=== Collected data ===

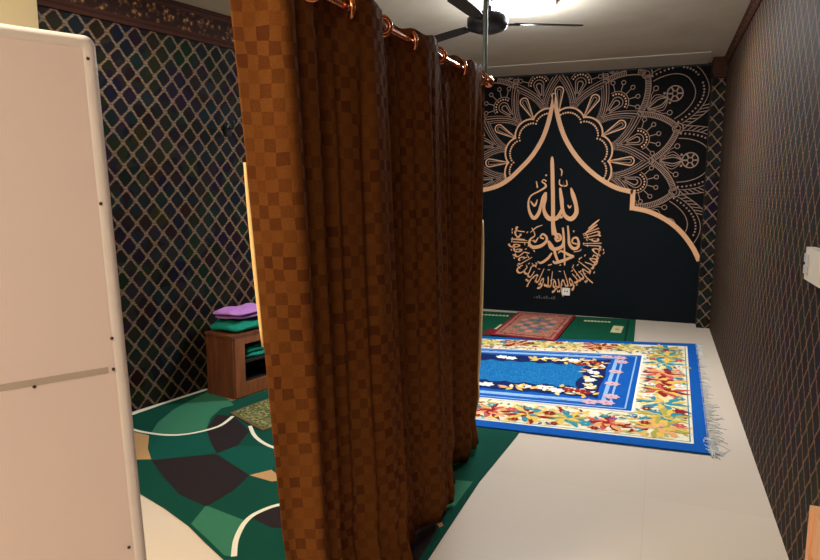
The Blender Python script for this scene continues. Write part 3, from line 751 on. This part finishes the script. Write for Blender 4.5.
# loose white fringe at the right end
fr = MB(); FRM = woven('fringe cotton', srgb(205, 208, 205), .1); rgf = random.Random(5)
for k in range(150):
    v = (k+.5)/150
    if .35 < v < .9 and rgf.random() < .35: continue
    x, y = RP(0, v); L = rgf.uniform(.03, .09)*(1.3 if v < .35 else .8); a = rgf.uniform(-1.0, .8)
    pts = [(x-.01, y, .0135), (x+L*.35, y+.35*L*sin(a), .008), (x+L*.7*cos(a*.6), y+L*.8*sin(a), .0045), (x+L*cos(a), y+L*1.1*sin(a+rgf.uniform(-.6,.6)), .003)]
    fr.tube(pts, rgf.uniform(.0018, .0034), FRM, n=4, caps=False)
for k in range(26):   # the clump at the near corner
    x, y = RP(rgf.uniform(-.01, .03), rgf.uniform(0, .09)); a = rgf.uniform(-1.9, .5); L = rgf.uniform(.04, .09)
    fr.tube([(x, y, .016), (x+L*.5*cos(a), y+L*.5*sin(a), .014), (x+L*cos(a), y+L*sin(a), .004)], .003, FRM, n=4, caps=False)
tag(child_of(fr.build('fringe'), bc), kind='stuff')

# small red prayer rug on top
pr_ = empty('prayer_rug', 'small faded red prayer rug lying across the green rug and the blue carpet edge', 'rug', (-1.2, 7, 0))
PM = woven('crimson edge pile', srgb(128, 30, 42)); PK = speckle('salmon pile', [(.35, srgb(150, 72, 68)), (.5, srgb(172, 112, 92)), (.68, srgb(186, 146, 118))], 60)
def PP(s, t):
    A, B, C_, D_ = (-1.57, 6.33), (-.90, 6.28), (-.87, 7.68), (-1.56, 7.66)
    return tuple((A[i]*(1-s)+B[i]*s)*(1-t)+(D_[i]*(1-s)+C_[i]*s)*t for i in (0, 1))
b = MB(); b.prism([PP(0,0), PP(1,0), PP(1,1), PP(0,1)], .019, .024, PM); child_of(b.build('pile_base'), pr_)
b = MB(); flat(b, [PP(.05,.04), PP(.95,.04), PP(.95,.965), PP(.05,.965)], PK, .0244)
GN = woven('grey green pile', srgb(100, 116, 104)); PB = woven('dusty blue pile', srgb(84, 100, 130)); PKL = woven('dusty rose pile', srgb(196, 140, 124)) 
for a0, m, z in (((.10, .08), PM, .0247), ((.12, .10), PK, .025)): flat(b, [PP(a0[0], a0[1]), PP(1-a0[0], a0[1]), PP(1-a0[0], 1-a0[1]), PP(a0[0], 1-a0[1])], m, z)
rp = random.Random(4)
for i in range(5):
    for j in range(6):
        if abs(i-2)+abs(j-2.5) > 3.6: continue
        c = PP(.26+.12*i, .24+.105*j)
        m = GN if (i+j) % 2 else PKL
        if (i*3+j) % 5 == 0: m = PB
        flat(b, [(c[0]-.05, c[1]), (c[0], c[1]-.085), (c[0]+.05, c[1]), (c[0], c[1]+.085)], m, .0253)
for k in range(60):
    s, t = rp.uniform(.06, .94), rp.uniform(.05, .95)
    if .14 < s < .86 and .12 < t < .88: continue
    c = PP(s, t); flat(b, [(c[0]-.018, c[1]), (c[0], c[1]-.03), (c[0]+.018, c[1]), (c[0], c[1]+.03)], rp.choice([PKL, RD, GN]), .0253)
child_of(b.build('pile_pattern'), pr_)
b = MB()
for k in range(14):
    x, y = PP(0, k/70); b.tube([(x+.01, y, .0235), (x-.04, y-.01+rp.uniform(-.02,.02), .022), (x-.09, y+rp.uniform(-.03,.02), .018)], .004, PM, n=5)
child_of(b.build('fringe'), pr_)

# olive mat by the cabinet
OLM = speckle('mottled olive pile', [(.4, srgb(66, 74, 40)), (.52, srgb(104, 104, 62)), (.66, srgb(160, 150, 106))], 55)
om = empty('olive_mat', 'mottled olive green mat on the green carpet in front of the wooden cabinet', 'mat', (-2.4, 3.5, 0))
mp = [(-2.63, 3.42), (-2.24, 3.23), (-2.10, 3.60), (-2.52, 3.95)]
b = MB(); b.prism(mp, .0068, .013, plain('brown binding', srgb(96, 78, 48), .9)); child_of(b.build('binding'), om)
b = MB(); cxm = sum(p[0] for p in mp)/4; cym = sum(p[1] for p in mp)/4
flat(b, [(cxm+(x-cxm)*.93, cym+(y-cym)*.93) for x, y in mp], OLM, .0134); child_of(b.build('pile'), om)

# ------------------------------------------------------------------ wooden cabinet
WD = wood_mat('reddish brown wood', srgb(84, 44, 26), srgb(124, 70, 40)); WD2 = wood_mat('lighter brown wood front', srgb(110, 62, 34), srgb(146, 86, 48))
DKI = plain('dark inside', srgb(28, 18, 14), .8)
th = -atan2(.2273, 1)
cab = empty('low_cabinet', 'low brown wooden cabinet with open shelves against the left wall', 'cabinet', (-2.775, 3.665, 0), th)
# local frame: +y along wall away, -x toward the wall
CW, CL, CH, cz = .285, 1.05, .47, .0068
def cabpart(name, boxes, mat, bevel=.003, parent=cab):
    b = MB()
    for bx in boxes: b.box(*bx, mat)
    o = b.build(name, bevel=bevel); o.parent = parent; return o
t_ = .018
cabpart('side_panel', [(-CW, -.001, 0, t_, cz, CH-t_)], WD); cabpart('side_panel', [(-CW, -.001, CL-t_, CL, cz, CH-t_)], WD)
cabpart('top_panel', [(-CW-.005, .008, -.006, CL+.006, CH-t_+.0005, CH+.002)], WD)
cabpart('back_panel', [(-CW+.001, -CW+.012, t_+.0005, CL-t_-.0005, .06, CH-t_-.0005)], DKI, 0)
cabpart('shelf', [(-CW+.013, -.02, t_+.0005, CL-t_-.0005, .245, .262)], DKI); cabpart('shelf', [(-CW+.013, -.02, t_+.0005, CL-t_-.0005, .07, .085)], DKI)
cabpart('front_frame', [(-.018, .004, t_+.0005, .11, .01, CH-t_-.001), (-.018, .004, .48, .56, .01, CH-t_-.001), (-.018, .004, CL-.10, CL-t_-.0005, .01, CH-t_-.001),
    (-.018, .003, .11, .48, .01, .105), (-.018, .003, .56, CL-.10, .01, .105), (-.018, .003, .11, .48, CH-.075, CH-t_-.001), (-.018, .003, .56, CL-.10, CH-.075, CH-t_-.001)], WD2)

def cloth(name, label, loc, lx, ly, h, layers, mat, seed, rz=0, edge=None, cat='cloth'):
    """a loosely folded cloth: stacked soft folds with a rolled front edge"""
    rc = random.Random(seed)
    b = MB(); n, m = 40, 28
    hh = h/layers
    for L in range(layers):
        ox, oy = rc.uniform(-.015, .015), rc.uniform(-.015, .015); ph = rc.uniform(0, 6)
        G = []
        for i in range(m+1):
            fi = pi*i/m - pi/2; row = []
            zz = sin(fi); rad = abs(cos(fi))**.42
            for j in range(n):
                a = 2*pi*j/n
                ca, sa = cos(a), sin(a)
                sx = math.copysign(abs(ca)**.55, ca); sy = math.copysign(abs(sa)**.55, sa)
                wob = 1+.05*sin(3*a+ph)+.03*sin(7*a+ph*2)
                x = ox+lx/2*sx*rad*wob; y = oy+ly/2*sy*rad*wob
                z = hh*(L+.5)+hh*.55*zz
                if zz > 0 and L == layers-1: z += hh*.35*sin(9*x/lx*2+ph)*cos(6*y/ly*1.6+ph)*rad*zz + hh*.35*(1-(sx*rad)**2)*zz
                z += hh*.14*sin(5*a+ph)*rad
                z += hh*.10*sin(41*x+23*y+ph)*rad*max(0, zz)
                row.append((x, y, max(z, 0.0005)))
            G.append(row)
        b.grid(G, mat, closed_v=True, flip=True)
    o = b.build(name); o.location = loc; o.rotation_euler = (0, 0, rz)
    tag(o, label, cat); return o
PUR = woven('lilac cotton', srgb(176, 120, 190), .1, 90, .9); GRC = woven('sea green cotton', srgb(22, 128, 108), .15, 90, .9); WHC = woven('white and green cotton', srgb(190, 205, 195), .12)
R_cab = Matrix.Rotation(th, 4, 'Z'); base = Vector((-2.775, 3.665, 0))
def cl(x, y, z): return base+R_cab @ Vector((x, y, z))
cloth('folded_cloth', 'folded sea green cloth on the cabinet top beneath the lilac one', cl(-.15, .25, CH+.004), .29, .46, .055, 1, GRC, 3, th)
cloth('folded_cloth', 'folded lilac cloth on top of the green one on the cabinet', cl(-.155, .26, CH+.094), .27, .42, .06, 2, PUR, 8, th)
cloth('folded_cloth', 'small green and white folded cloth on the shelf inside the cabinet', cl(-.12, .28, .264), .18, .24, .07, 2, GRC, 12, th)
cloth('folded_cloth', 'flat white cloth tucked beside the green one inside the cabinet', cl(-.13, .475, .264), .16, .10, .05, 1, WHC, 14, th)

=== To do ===
Write out every line of the data that holds the word "cabpart".

=== Written answer ===
def cabpart(name, boxes, mat, bevel=.003, parent=cab):
cabpart('side_panel', [(-CW, -.001, 0, t_, cz, CH-t_)], WD); cabpart('side_panel', [(-CW, -.001, CL-t_, CL, cz, CH-t_)], WD)
cabpart('top_panel', [(-CW-.005, .008, -.006, CL+.006, CH-t_+.0005, CH+.002)], WD)
cabpart('back_panel', [(-CW+.001, -CW+.012, t_+.0005, CL-t_-.0005, .06, CH-t_-.0005)], DKI, 0)
cabpart('shelf', [(-CW+.013, -.02, t_+.0005, CL-t_-.0005, .245, .262)], DKI); cabpart('shelf', [(-CW+.013, -.02, t_+.0005, CL-t_-.0005, .07, .085)], DKI)
cabpart('front_frame', [(-.018, .004, t_+.0005, .11, .01, CH-t_-.001), (-.018, .004, .48, .56, .01, CH-t_-.001), (-.018, .004, CL-.10, CL-t_-.0005, .01, CH-t_-.001),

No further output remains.